Prompt:
Skip all pictures. Write out the data below from its first line through the line that contains "from mathutils import Vector, Matrix".

Data lines:
────────────────────────────────────────

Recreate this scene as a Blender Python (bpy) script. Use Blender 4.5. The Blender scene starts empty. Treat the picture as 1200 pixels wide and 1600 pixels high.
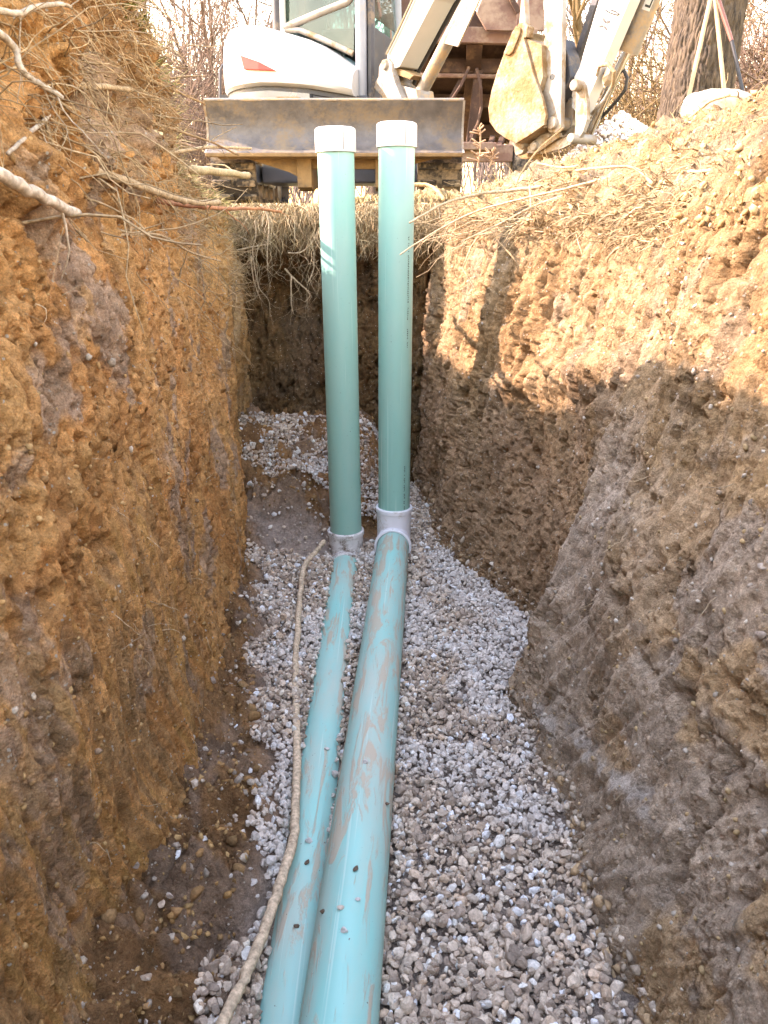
import bpy, bmesh, math, random
import numpy as np
from mathutils import Vector, Matrix

R = math.radians
scene = bpy.context.scene
COL = scene.collection

# ------------------------------------------------------------------ camera, sky, sun, exposure
CAM_Z, PITCH, FPX = 1.6, R(20.9), 1202.0
cam_d = bpy.data.cameras.new('camera')
cam = bpy.data.objects.new('camera', cam_d)
COL.objects.link(cam)
cam.location = (0, 0, CAM_Z)
cam.rotation_euler = (R(90) - PITCH, 0, 0)
cam_d.sensor_fit = 'VERTICAL'
cam_d.sensor_height = 36.0
cam_d.lens = 36.0 * FPX / 1600.0
cam_d.clip_start = 0.05
cam_d.clip_end = 2000
cam_d.dof.use_dof = True
cam_d.dof.focus_distance = 3.4
cam_d.dof.aperture_fstop = 13.0
scene.camera = cam

SUN_EL, SUN_DIR = R(33.5), Vector((-math.cos(R(33.5)) * math.cos(R(5)), math.cos(R(33.5)) * math.sin(R(5)), math.sin(R(33.5))))
world = bpy.data.worlds.new('World')
scene.world = world
world.use_nodes = True
wn = world.node_tree
sky = wn.nodes.new('ShaderNodeTexSky')
sky.sky_type = 'NISHITA'
sky.sun_disc = False
sky.sun_elevation = SUN_EL
sky.sun_rotation = math.atan2(SUN_DIR.x, SUN_DIR.y)
sky.air_density = 2.2
sky.dust_density = 0.6
sky.ozone_density = 1.0
wn.links.new(sky.outputs[0], wn.nodes['Background'].inputs[0])
wn.nodes['Background'].inputs[1].default_value = 0.15
sun_d = bpy.data.lights.new('sun', 'SUN')
sun_d.energy = 2.15
sun_d.angle = R(0.5)
sun_d.color = (1.0, 0.93, 0.82)
sun = bpy.data.objects.new('sun', sun_d)
COL.objects.link(sun)
sun.rotation_euler = SUN_DIR.to_track_quat('Z', 'Y').to_euler()
vs = scene.view_settings
vs.view_transform = 'Standard'
vs.look = 'None'
vs.gamma = 1.0
vs.exposure = 3.3
vs.use_white_balance = True
vs.white_balance_temperature = 7300
vs.white_balance_tint = 31
scene.cycles.max_bounces = 8
scene.cycles.diffuse_bounces = 4
scene.cycles.transparent_max_bounces = 12
scene.cycles.use_denoising = True
scene.cycles.use_adaptive_sampling = True
scene.cycles.adaptive_threshold = 0.017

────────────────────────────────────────

Final answer:
Recreate this scene as a Blender Python (bpy) script. Use Blender 4.5. The Blender scene starts empty. Treat the picture as 1200 pixels wide and 1600 pixels high.
import bpy, bmesh, math, random
import numpy as np
from mathutils import Vector, Matrix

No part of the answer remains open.